— Description of the task —
Write out the records below word for word, please.

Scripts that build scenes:
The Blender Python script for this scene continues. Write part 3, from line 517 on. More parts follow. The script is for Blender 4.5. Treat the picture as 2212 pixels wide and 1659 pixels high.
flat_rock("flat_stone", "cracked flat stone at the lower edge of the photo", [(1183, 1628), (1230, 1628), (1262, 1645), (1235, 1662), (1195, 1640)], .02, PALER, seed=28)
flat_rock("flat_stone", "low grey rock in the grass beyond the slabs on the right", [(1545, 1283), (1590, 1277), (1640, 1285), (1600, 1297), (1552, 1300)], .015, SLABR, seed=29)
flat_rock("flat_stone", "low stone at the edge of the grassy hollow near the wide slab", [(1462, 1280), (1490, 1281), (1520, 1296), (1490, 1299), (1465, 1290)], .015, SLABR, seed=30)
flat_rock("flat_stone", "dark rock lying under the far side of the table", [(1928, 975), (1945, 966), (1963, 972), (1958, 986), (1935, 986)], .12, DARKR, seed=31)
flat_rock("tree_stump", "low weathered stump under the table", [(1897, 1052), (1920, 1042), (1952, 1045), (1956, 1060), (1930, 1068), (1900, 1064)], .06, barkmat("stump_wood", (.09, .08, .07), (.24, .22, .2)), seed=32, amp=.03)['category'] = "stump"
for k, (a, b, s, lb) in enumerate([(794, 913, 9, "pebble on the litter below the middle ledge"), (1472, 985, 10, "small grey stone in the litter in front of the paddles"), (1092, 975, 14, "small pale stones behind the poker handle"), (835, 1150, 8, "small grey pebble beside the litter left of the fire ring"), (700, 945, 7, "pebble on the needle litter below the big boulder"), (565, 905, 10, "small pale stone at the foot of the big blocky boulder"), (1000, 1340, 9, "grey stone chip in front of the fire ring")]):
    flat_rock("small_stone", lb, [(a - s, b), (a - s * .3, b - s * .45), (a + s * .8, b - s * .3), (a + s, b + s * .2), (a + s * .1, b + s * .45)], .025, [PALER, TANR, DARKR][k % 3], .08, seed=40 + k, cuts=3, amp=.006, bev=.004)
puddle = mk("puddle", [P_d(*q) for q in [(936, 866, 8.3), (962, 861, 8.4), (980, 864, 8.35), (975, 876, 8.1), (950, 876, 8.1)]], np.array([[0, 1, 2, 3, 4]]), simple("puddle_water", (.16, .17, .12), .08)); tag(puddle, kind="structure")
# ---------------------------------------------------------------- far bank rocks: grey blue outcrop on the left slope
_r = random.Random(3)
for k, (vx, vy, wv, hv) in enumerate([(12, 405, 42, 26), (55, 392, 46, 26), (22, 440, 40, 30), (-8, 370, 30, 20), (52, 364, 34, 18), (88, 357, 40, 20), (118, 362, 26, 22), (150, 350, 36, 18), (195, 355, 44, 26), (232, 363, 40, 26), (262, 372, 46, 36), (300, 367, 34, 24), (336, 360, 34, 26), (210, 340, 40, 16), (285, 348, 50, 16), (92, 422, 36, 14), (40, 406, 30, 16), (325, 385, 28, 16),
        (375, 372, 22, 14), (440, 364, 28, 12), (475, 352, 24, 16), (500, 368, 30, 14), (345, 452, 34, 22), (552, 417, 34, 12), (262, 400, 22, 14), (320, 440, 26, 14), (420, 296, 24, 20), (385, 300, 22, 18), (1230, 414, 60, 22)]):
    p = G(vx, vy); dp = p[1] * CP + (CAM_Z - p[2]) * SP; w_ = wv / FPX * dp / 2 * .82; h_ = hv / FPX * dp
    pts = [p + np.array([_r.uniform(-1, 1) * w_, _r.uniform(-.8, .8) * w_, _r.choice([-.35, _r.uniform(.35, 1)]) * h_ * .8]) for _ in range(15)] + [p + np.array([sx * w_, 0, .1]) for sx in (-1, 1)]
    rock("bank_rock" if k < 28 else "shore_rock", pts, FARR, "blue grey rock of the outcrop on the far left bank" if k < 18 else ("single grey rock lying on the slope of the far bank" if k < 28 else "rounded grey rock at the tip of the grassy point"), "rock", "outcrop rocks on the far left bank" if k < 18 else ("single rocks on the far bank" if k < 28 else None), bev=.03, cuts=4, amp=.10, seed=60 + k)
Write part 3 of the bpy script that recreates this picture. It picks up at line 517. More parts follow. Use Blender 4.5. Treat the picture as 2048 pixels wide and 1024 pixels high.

— Solution to this problem —
The Blender Python script for this scene continues. Write part 3, from line 517 on. More parts follow. The script is for Blender 4.5. Treat the picture as 2212 pixels wide and 1659 pixels high.
flat_rock("flat_stone", "cracked flat stone at the lower edge of the photo", [(1183, 1628), (1230, 1628), (1262, 1645), (1235, 1662), (1195, 1640)], .02, PALER, seed=28)
flat_rock("flat_stone", "low grey rock in the grass beyond the slabs on the right", [(1545, 1283), (1590, 1277), (1640, 1285), (1600, 1297), (1552, 1300)], .015, SLABR, seed=29)
flat_rock("flat_stone", "low stone at the edge of the grassy hollow near the wide slab", [(1462, 1280), (1490, 1281), (1520, 1296), (1490, 1299), (1465, 1290)], .015, SLABR, seed=30)
flat_rock("flat_stone", "dark rock lying under the far side of the table", [(1928, 975), (1945, 966), (1963, 972), (1958, 986), (1935, 986)], .12, DARKR, seed=31)
flat_rock("tree_stump", "low weathered stump under the table", [(1897, 1052), (1920, 1042), (1952, 1045), (1956, 1060), (1930, 1068), (1900, 1064)], .06, barkmat("stump_wood", (.09, .08, .07), (.24, .22, .2)), seed=32, amp=.03)['category'] = "stump"
for k, (a, b, s, lb) in enumerate([(794, 913, 9, "pebble on the litter below the middle ledge"), (1472, 985, 10, "small grey stone in the litter in front of the paddles"), (1092, 975, 14, "small pale stones behind the poker handle"), (835, 1150, 8, "small grey pebble beside the litter left of the fire ring"), (700, 945, 7, "pebble on the needle litter below the big boulder"), (565, 905, 10, "small pale stone at the foot of the big blocky boulder"), (1000, 1340, 9, "grey stone chip in front of the fire ring")]):
    flat_rock("small_stone", lb, [(a - s, b), (a - s * .3, b - s * .45), (a + s * .8, b - s * .3), (a + s, b + s * .2), (a + s * .1, b + s * .45)], .025, [PALER, TANR, DARKR][k % 3], .08, seed=40 + k, cuts=3, amp=.006, bev=.004)
puddle = mk("puddle", [P_d(*q) for q in [(936, 866, 8.3), (962, 861, 8.4), (980, 864, 8.35), (975, 876, 8.1), (950, 876, 8.1)]], np.array([[0, 1, 2, 3, 4]]), simple("puddle_water", (.16, .17, .12), .08)); tag(puddle, kind="structure")
# ---------------------------------------------------------------- far bank rocks: grey blue outcrop on the left slope
_r = random.Random(3)
for k, (vx, vy, wv, hv) in enumerate([(12, 405, 42, 26), (55, 392, 46, 26), (22, 440, 40, 30), (-8, 370, 30, 20), (52, 364, 34, 18), (88, 357, 40, 20), (118, 362, 26, 22), (150, 350, 36, 18), (195, 355, 44, 26), (232, 363, 40, 26), (262, 372, 46, 36), (300, 367, 34, 24), (336, 360, 34, 26), (210, 340, 40, 16), (285, 348, 50, 16), (92, 422, 36, 14), (40, 406, 30, 16), (325, 385, 28, 16),
        (375, 372, 22, 14), (440, 364, 28, 12), (475, 352, 24, 16), (500, 368, 30, 14), (345, 452, 34, 22), (552, 417, 34, 12), (262, 400, 22, 14), (320, 440, 26, 14), (420, 296, 24, 20), (385, 300, 22, 18), (1230, 414, 60, 22)]):
    p = G(vx, vy); dp = p[1] * CP + (CAM_Z - p[2]) * SP; w_ = wv / FPX * dp / 2 * .82; h_ = hv / FPX * dp
    pts = [p + np.array([_r.uniform(-1, 1) * w_, _r.uniform(-.8, .8) * w_, _r.choice([-.35, _r.uniform(.35, 1)]) * h_ * .8]) for _ in range(15)] + [p + np.array([sx * w_, 0, .1]) for sx in (-1, 1)]
    rock("bank_rock" if k < 28 else "shore_rock", pts, FARR, "blue grey rock of the outcrop on the far left bank" if k < 18 else ("single grey rock lying on the slope of the far bank" if k < 28 else "rounded grey rock at the tip of the grassy point"), "rock", "outcrop rocks on the far left bank" if k < 18 else ("single rocks on the far bank" if k < 28 else None), bev=.03, cuts=4, amp=.10, seed=60 + k)
Write part 3 of the bpy script that recreates this picture. It picks up at line 517. More parts follow. Use Blender 4.5. Treat the picture as 2048 pixels wide and 1024 pixels high.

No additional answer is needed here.